Thursday, November 1, 2007

How I Got Bit by the Civil War Bug

I was born in North Carolina and still living there in 1958 when I was in second grade. We spent time every summer at Carolina Beach which is a short distance north of Fort Fisher.

At one time there were two big white columns near the Air Force Beach with the name Fort Fisher on them and a cannonball on top of each. I asked my dad what that was all about.

He explained that a war was fought a long time ago between the North and the South and this was a part of it.

I had studied the continents and knew about the states in school, so I told him that we must have been on the North's side because we lived in North Carolina and North America. He then had a really hard time explaining to me that we were on the South's side.

That got me to wanting to know more about it. One library book led to another, to another, to another, and so forth until I was totally hooked.

Probably a question I shouldn't have asked, but....

And Now You Know.... the Rest of the Story. --Blockade-Runner

More on Fort Fisher, NC

The National Park Service's American Battlefield Protection Program (ABPP) has placed the first Battle of Fort Fisher at Preservation Priority IV (Class C). I'm not really sure what that means, so will have to look it up somewhere. I would guess it is not a high priority, though.

It had a CWSAC Battle Summary showing that the December 1864 was a Confederate victory with a total of 320 casualties.

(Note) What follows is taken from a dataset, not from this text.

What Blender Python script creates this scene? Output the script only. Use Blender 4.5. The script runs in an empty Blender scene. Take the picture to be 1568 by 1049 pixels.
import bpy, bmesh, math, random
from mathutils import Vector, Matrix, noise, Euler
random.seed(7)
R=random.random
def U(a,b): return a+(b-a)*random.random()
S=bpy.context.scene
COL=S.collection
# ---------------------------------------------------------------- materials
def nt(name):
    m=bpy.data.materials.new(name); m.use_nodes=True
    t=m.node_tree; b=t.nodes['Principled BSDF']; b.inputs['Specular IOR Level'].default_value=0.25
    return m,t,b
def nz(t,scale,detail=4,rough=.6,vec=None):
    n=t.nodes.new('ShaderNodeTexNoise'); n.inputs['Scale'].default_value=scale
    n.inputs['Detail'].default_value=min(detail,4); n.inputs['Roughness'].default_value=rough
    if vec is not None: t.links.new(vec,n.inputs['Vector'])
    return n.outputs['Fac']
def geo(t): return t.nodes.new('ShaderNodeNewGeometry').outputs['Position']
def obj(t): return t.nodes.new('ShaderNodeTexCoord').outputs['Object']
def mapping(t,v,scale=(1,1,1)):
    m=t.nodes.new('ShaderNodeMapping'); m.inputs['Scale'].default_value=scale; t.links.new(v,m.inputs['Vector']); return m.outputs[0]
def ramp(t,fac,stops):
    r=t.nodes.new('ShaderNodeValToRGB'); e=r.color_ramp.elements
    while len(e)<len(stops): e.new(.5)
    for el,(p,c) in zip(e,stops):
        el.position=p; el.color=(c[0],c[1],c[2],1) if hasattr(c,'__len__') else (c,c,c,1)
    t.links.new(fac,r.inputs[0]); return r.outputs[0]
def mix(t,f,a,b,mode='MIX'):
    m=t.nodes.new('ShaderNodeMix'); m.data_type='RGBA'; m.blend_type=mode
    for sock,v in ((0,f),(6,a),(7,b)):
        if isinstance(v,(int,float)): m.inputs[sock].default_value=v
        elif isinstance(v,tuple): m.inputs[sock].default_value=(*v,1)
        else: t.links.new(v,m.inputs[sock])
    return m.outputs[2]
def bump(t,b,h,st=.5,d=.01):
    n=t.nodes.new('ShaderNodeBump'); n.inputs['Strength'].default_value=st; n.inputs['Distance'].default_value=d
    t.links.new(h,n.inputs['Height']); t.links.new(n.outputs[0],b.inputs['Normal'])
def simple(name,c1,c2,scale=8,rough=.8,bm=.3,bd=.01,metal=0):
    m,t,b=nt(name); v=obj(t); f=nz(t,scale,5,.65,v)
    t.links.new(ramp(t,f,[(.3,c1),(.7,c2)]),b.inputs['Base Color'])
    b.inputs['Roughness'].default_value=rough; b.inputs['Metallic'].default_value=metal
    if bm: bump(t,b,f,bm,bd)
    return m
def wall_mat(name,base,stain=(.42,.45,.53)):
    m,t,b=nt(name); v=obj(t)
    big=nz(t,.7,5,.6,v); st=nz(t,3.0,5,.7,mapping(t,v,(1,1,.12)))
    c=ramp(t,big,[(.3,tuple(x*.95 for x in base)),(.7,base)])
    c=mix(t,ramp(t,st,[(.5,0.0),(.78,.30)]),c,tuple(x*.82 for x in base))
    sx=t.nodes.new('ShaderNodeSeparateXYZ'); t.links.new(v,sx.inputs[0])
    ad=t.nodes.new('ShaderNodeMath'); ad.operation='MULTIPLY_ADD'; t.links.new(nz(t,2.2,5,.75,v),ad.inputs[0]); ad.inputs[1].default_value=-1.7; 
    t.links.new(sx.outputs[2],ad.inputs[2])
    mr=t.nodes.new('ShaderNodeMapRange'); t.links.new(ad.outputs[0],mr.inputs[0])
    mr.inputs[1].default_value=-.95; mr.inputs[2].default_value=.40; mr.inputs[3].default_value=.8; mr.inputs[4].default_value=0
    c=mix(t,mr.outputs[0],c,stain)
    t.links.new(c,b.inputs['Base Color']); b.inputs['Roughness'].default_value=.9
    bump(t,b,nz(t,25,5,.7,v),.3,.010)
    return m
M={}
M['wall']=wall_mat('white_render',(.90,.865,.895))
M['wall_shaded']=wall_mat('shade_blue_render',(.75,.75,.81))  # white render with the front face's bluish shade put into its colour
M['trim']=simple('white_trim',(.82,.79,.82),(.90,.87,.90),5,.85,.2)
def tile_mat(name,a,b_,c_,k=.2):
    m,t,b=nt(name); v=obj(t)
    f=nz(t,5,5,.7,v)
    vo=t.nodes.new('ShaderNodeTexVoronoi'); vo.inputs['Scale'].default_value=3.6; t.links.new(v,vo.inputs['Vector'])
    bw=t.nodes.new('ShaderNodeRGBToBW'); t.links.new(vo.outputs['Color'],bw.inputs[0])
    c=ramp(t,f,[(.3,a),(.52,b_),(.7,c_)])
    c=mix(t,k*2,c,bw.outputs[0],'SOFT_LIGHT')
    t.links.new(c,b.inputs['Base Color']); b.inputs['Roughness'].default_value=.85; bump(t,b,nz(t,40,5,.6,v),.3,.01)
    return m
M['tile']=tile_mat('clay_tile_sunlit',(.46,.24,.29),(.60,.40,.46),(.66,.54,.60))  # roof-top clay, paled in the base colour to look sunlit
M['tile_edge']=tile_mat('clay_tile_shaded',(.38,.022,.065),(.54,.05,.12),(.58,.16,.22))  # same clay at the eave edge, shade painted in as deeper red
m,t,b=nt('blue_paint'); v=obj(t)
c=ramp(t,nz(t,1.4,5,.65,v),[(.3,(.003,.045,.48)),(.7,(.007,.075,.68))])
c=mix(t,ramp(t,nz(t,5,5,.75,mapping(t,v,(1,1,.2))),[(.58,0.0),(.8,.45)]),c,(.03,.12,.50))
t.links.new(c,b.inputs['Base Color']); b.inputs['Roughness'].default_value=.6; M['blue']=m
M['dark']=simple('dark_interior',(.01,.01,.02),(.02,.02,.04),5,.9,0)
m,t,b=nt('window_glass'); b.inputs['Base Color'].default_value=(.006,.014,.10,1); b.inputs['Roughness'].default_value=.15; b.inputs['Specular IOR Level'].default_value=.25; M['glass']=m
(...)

The 2008 Battlefield Project Grant can be presented to a non-profit or academic group and grants can range from $5000 to $75,000 with the average around $32,300. You have to file by January 8, 2008.

Save Those Battlefields. --Blockade-Runner

Another Fort Fisher

There was another Fort Fisher that I didn't know about. I came across it in another blog.

It was established at Waco Springs in Texas in 1837. It was near the present Waco Suspension Bridge in McLennan County by a former Indian village site.

It was questions about the Battle of Fort Fisher that got me interested in the Civil War was back when I was seven, back in 1958.

I'll have to see if I can find anything else about it.